In this campaign, we are seeking to fund our first unit from which we hope to reach people that we haven’t reached yet for Jesus Christ. That is a noble motivation and it is part of God’s Vision and Our Mission. But the secret to doing that reaching is not going out there as those who have reaching out to those who have not, as those who have it together reaching out to those who don’t. The secret to reaching them is going there to open up in relationship so that people can reach us and make us more than we ever dreamed we could be and be part of us making a difference in Lubbock, Texas that could never happen otherwise. The neighborhood changes because we have broadened and deepened what it means to be a neighbor. At the Memphis campus our neighborhood is changing. We are diversifying ethnically and culturally. College students are moving in all around us.

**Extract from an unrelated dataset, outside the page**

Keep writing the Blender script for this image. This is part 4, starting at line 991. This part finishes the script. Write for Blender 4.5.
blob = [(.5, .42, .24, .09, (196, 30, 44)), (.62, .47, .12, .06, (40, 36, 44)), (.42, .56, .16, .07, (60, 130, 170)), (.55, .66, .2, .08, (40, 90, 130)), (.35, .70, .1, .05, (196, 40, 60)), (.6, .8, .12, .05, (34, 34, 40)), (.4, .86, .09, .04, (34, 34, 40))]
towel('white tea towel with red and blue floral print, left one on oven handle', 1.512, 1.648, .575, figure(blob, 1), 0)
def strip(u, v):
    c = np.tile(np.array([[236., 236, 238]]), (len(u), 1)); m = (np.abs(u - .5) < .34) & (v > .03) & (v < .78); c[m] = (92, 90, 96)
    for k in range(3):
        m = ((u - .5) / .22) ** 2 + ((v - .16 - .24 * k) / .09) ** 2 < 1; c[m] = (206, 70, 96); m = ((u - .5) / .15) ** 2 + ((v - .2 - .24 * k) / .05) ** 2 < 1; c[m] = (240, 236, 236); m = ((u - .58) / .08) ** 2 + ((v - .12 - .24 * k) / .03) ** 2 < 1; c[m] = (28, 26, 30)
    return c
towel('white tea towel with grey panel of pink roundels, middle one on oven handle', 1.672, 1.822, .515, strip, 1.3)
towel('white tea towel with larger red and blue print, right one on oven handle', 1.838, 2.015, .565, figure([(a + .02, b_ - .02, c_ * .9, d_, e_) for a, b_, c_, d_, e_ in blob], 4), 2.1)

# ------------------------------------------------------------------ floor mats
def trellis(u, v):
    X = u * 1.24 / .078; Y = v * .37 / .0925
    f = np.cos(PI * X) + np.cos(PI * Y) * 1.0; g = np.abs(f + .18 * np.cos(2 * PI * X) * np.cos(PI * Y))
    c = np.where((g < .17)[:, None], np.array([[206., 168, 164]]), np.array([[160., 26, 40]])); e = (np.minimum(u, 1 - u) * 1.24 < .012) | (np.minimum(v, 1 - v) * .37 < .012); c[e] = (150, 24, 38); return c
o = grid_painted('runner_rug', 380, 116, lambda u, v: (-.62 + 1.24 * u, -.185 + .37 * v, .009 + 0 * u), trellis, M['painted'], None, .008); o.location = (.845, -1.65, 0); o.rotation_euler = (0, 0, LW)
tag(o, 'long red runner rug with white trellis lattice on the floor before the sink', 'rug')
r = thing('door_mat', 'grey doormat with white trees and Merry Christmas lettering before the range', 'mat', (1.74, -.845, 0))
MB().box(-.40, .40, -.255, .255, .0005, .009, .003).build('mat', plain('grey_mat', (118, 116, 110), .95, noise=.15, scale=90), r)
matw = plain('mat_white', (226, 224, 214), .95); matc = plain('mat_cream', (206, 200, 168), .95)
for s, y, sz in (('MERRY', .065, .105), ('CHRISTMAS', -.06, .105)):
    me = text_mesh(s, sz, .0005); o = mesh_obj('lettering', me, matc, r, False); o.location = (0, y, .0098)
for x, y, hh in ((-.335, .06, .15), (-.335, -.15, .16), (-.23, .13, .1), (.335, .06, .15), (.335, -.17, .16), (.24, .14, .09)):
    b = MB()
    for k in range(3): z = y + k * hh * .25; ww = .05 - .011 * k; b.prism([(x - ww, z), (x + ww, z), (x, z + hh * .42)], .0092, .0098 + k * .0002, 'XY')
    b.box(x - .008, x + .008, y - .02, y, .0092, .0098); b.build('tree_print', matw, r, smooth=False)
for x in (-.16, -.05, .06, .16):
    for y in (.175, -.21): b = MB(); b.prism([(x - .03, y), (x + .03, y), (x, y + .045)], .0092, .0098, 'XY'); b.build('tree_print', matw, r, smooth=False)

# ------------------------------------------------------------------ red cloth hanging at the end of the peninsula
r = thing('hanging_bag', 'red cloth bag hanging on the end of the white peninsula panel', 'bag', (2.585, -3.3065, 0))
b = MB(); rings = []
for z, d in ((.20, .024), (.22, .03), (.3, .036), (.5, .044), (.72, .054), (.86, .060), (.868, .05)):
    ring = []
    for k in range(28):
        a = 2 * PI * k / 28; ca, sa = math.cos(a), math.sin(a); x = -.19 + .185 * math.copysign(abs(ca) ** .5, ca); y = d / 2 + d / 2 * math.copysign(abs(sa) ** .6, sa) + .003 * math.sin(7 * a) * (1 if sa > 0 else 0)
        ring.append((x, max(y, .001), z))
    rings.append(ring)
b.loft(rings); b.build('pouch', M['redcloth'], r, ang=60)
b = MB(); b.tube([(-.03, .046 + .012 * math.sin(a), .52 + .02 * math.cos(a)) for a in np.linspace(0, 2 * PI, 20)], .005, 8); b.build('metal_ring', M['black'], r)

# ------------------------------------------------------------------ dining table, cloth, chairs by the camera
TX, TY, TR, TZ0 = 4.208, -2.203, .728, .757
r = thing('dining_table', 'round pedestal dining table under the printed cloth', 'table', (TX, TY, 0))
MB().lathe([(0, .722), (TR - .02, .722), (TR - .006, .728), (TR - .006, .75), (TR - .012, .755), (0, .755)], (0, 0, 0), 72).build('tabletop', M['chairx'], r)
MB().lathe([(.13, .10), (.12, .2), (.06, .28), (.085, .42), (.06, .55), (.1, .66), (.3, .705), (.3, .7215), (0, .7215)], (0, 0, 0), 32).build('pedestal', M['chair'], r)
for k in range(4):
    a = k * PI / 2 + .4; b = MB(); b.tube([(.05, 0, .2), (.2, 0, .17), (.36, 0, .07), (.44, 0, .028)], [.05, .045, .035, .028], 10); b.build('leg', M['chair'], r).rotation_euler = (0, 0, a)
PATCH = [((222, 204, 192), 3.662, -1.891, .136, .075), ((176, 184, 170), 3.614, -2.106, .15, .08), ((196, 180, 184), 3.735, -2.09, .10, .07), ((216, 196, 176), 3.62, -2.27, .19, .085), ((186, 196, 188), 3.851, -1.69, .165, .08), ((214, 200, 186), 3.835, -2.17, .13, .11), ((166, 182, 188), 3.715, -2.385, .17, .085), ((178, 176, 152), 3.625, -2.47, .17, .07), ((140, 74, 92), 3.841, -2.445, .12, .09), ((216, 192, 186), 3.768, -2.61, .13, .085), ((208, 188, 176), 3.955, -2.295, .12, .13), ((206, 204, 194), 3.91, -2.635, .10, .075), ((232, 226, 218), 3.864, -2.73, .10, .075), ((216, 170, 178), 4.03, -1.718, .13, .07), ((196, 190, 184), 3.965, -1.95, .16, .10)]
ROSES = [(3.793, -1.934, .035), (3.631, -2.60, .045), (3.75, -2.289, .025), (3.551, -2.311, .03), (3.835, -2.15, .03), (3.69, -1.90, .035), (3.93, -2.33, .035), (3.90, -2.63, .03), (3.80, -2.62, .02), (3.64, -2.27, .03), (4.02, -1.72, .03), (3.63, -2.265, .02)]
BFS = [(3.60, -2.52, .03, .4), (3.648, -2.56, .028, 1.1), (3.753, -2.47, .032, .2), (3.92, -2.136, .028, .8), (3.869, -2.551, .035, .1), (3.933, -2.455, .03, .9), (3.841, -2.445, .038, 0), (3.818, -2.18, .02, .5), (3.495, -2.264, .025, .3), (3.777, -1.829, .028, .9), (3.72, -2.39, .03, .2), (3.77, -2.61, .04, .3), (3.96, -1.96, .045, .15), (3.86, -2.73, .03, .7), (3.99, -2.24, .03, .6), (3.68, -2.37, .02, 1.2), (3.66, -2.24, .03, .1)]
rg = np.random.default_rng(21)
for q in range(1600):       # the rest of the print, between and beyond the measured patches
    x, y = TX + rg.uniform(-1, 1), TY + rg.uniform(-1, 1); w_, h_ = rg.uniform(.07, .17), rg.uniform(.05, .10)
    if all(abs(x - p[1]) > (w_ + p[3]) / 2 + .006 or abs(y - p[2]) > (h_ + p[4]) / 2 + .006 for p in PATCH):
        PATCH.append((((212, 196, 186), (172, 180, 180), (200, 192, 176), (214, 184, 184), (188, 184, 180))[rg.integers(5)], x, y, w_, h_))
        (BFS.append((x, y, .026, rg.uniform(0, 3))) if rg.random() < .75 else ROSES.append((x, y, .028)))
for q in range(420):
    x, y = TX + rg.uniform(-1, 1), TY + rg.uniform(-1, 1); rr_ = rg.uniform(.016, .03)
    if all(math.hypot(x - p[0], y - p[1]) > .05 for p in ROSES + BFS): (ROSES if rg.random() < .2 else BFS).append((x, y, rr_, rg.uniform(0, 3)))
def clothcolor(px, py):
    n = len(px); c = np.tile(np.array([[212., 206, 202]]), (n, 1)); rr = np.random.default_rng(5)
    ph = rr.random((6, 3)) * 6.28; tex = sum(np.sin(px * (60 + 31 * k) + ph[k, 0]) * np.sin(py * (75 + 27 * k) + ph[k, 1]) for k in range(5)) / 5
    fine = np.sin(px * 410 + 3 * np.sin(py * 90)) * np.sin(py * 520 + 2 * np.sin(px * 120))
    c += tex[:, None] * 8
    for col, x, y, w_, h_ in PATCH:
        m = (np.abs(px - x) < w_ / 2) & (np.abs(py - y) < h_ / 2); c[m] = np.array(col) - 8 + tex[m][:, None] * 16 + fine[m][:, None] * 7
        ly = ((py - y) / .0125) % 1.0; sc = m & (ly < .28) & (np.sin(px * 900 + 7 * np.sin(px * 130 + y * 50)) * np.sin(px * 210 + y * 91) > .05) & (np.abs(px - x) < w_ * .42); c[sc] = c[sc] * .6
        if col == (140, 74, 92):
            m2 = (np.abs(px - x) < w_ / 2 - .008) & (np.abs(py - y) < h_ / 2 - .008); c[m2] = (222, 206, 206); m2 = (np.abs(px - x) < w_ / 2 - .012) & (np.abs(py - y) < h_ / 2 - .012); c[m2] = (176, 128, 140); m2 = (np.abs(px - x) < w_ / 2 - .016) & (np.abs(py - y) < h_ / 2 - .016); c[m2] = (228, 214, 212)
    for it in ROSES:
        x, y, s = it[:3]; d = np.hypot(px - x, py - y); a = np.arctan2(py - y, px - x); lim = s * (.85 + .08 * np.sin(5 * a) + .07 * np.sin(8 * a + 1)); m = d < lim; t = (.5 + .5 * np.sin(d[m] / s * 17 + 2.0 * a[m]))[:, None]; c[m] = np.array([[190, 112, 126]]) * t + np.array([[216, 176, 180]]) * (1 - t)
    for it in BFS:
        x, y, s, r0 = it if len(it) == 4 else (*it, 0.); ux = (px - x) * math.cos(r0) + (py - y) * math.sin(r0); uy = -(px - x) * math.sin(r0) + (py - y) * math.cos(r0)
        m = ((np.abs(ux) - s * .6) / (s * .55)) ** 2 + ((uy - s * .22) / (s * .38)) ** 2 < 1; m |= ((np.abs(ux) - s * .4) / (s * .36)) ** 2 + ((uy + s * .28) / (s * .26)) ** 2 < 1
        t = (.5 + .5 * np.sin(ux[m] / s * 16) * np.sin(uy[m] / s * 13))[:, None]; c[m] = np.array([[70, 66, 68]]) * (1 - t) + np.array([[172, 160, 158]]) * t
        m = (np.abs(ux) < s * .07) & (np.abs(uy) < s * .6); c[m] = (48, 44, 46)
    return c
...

And some are thinking, “There goes the neighborhood.” But the truth is that God is always looking to change our neighborhood, breaking down the barriers of who can associate together, work together, and even worship together. God is not a WASP (White Anglo-Saxon Protestant). He’s bigger than that. And he has created the church and his world to be more than that. So he invites us to broaden who we will call neighbor, those whom we will love as we love ourselves. Then God says, “Hey, they look more like me. They look more like my kids. They really are carrying out my dream of reaching out to each other and letting themselves be reached. They are making my world what I’ve always wanted it to be. Well done, good and faithful servants. You got it. The greatness of life is being compassionate to those around you and allowing them to be compassionate to you. Then my always changing church becomes part of an always changing neighborhood who bless each other and free me to bless them all.”